Model 2 became the preferred textbook version because in most textbooks the distinction between object and its key is not made: the key is the object. Then it becomes unnatural to duplicate the key in the tree structure. But in all real applications, the distinction between key and object is quite important. One almost never wishes to keep track of just a set of numbers; the numbers are normally associated with some further information, which is often much larger than the key itself.

You may have heard ternary search being used in those riddles that involve weighing things on scales. Those scales can return 3 answers: left is lighter, both are the same, or left is heavier. So in a ternary search, it only takes 1 comparison. However, computers use boolean logic, which only has 2 answers. To do the ternary search, you'd actually have to do 2 comparisons instead of 1. I guess there are some cases where this is still faster as earlier posters mentioned, but you can see that ternary search isn't always better, and it's more confusing and less natural to implement on a computer.

Theoretically the minimum of k/ln(k) is achieved at e and since 3 is closer to e than 2 it requires less comparisons. You can check that 3/ln(3) = 2.73.. and 2/ln(2) = 2.88.. The reason why binary search could be faster is that the code for it will have less branches and will run faster on modern CPUs.
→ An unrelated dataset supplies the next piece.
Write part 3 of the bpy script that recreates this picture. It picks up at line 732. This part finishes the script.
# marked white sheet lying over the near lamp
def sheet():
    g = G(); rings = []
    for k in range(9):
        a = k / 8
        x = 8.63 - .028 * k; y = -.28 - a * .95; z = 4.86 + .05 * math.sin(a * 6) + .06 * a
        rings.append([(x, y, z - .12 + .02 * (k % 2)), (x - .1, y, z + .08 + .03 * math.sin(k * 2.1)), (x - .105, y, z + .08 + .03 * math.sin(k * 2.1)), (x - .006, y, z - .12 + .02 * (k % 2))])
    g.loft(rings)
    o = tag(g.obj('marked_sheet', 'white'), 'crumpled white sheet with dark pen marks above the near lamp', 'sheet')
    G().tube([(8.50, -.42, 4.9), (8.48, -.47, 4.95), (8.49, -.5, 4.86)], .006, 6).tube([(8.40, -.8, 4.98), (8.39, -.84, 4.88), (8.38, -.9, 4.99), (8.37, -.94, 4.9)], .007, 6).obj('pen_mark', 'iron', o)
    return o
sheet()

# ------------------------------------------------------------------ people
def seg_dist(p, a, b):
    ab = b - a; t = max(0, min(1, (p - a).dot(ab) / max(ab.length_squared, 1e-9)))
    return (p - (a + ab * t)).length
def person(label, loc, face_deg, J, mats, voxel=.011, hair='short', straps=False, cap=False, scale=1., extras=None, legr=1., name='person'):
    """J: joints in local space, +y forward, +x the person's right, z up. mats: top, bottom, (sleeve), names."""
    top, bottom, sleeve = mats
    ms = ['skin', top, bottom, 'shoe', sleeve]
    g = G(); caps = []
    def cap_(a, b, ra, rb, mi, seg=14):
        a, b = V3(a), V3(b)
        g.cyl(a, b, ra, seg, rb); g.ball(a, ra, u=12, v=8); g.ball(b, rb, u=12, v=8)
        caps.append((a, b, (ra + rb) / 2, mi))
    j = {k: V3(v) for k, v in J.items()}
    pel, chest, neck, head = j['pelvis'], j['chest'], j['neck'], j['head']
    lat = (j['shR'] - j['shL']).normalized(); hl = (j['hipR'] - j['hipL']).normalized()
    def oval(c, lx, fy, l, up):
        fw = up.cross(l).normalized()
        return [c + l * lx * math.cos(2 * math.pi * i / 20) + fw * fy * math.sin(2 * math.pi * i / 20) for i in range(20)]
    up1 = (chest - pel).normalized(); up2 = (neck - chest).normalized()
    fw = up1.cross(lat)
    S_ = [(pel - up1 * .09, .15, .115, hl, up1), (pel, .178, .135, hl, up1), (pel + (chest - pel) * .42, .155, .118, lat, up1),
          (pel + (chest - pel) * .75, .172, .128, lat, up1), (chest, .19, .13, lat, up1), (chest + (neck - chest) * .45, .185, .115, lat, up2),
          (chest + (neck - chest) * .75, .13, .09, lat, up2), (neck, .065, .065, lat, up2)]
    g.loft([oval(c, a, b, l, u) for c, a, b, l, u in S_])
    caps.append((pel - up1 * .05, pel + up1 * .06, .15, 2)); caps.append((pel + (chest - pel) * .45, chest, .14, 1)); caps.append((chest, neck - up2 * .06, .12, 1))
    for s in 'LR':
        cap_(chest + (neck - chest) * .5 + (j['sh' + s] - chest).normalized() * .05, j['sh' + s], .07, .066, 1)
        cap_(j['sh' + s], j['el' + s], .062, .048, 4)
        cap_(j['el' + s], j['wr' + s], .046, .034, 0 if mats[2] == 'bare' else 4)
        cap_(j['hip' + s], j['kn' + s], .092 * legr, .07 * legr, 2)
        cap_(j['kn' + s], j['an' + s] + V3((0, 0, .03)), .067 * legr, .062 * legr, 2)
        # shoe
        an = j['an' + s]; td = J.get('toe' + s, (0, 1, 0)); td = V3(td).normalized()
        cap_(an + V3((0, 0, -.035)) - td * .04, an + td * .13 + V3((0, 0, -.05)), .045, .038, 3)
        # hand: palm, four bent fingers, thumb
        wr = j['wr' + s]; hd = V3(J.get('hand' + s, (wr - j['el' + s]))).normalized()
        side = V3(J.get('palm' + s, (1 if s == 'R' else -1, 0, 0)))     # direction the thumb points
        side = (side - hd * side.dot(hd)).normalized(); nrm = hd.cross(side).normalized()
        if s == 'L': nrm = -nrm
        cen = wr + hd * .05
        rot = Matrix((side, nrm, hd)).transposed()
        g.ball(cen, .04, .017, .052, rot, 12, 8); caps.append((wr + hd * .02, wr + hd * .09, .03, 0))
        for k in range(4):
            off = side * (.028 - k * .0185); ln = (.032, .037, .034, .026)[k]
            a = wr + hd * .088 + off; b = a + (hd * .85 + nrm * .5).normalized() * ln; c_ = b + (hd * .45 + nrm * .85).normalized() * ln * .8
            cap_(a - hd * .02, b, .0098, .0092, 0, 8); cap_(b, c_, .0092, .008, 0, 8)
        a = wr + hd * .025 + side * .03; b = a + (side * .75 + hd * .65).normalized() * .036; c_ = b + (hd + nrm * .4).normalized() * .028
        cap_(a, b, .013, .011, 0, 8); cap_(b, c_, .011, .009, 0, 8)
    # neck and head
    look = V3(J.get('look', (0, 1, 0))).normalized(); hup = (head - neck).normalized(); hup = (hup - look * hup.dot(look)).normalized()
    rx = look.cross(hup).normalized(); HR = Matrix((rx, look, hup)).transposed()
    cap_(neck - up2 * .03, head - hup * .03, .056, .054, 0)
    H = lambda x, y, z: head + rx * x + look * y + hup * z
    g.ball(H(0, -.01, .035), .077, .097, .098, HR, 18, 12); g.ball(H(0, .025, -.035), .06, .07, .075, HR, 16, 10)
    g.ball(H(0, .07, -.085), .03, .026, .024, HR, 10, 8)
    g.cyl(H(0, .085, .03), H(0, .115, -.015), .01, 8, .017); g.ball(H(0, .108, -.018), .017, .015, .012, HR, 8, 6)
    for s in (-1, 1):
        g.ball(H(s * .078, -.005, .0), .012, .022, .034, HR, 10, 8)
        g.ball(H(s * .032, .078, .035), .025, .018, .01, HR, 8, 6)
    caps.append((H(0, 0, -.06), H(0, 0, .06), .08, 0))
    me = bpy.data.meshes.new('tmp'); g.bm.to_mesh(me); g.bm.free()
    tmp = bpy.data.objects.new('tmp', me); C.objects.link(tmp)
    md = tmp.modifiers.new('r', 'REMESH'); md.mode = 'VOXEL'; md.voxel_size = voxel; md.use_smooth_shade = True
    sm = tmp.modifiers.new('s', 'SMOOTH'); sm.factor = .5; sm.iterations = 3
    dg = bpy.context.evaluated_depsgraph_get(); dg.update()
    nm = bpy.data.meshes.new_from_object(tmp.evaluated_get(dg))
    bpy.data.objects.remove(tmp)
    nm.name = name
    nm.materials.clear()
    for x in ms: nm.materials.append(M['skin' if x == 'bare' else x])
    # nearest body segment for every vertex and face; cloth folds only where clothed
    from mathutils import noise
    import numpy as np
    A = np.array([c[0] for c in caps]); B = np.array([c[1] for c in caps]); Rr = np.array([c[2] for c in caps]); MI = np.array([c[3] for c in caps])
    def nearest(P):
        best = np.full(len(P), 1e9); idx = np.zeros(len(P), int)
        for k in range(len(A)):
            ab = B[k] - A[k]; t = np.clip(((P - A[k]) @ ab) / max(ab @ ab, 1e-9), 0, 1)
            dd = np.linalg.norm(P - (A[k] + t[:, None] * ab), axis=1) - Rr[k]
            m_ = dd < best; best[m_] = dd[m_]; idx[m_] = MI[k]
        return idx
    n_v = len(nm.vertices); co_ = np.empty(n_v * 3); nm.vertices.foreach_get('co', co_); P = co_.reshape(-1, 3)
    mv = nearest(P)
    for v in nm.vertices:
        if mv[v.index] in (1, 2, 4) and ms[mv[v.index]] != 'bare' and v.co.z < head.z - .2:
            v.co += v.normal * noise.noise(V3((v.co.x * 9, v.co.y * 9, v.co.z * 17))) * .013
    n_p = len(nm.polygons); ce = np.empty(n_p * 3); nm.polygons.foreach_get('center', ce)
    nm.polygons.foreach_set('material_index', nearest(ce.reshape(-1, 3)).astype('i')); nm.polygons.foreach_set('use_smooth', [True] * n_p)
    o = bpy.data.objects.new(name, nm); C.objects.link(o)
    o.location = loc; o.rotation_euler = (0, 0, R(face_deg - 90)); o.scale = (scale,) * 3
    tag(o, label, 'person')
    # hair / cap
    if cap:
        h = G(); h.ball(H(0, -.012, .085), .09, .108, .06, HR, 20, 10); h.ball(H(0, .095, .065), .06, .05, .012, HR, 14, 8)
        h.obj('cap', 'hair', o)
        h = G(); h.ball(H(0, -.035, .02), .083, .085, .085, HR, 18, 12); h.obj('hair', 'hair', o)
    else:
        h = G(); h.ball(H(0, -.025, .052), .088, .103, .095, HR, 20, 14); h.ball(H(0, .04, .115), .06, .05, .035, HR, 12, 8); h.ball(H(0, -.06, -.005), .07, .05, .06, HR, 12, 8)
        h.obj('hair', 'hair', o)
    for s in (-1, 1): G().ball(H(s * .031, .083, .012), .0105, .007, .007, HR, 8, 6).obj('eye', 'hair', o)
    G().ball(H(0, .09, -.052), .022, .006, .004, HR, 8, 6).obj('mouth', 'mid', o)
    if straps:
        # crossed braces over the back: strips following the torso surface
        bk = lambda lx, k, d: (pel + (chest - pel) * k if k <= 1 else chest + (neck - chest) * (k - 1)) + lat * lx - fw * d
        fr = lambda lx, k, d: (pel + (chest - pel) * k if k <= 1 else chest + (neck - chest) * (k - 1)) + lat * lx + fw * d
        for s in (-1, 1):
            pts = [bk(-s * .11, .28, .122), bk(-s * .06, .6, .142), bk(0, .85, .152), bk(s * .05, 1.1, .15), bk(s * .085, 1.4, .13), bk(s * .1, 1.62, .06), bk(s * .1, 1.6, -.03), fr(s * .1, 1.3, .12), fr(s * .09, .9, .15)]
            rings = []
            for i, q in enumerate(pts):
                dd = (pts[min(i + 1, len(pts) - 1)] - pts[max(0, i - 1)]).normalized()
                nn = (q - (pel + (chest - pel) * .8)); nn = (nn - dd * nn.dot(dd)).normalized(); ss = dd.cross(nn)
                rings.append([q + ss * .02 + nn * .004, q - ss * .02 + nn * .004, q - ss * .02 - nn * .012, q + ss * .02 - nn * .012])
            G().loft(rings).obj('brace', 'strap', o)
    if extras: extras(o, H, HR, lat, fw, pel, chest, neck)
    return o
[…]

I have just posted a blog about the ternary search and I have shown some results. I have also provided some initial level implementations on my git repo I totally agree with every one about the theory part of the ternary search but why not give it a try? As per the implementation that part is easy enough if you have three years of coding experience. I found that if you have huge data set and you need to search it many times ternary search has an advantage. If you think you can do better with a ternary search go for it.

Although you get the same big-O complexity (ln n) in both search trees, the difference is in the constants. You have to do more comparisons for a ternary search tree at each level. So the difference boils down to k/ln(k) for a k-ary search tree. This has a minimum value at e=2.7 and k=2 provides the optimal result.